I read an article about Rappler CEO Maria Ressa on the Australian Financial Review where she is quoted appealing to Facebook to help hold Philippine President Rodrigo Duterte to account. She said “the only people who can actually do something to level the playing field in the short-term are the social media platforms”.
Huh? Facebook and other socmed sites did level the playing field as I recall.
Ressa is being inconsistent. She can’t make up her mind about Facebook. One moment she praises it, the next she condemns it. Her opinion of Facebook seems to depend on her mood. Facebook already made Rappler a “fact-checker” but she is still not satisfied with that privilege!
This is why journalists like Maria Ressa lost their celebrity status. Ordinary citizens were given a platform to voice their dissent and hold journalists who publish untruths to account. Ressa is just bitter that most people in the Philippines don’t see her as a “thought leader” anymore.
Still, she is adamant. Ressa insists that Duterte is “weaponising the law”.
“How do you know when an online attack to kill you, burn you, rape you, shoot you or bomb you shifts from words to the time it becomes real,” she said.

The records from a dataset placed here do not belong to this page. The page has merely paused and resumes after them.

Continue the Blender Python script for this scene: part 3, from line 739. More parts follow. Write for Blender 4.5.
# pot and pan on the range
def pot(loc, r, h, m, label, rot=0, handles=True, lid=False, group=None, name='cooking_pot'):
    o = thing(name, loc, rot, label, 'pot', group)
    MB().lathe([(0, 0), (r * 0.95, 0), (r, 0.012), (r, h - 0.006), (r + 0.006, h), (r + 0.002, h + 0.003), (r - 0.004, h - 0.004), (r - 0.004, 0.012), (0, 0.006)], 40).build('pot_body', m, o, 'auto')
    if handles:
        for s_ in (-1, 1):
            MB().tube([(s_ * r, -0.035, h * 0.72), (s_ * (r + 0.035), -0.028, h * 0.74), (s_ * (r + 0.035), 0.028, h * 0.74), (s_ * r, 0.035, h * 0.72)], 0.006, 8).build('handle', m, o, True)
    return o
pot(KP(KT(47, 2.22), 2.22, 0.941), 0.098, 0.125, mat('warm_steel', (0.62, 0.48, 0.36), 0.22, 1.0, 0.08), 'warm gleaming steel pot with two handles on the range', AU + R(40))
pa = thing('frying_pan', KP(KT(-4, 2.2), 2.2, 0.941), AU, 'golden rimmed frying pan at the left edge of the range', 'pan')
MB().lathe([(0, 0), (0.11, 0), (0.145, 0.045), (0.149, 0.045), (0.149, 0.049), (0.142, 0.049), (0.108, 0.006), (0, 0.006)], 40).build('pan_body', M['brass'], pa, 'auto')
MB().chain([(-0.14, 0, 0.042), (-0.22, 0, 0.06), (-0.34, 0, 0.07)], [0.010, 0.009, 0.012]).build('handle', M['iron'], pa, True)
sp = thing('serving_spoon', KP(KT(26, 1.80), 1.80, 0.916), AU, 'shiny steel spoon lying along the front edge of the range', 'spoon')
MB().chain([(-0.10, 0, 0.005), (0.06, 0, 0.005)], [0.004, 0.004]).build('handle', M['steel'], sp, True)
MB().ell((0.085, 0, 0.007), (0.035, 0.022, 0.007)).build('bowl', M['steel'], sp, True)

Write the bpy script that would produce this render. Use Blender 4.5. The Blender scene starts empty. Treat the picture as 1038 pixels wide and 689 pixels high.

“This is the biggest danger. It’s a psychological war. It’s made to silence and intimidate. And you couple that with a government that also weaponises the law. As far as I’m concerned, all of these charges are political harassment and it’s to stop us doing our job.”
That’s the dumbest thing coming out of her mouth. The law doesn’t pick and choose. The law applies to everyone. It’s there to protect innocent people from libelous articles.
The only thing consistent about Ressa is the script she uses to feed the international news media community – that Duterte is trying to “silence” her. She contradicts that by showing she is completely free to go on numerous junkets where she delivers her non-stop media blitzes that only provide her side of the story. No one from the foreign media even checks if any of what she says is true.
In life, things are not always what they seem.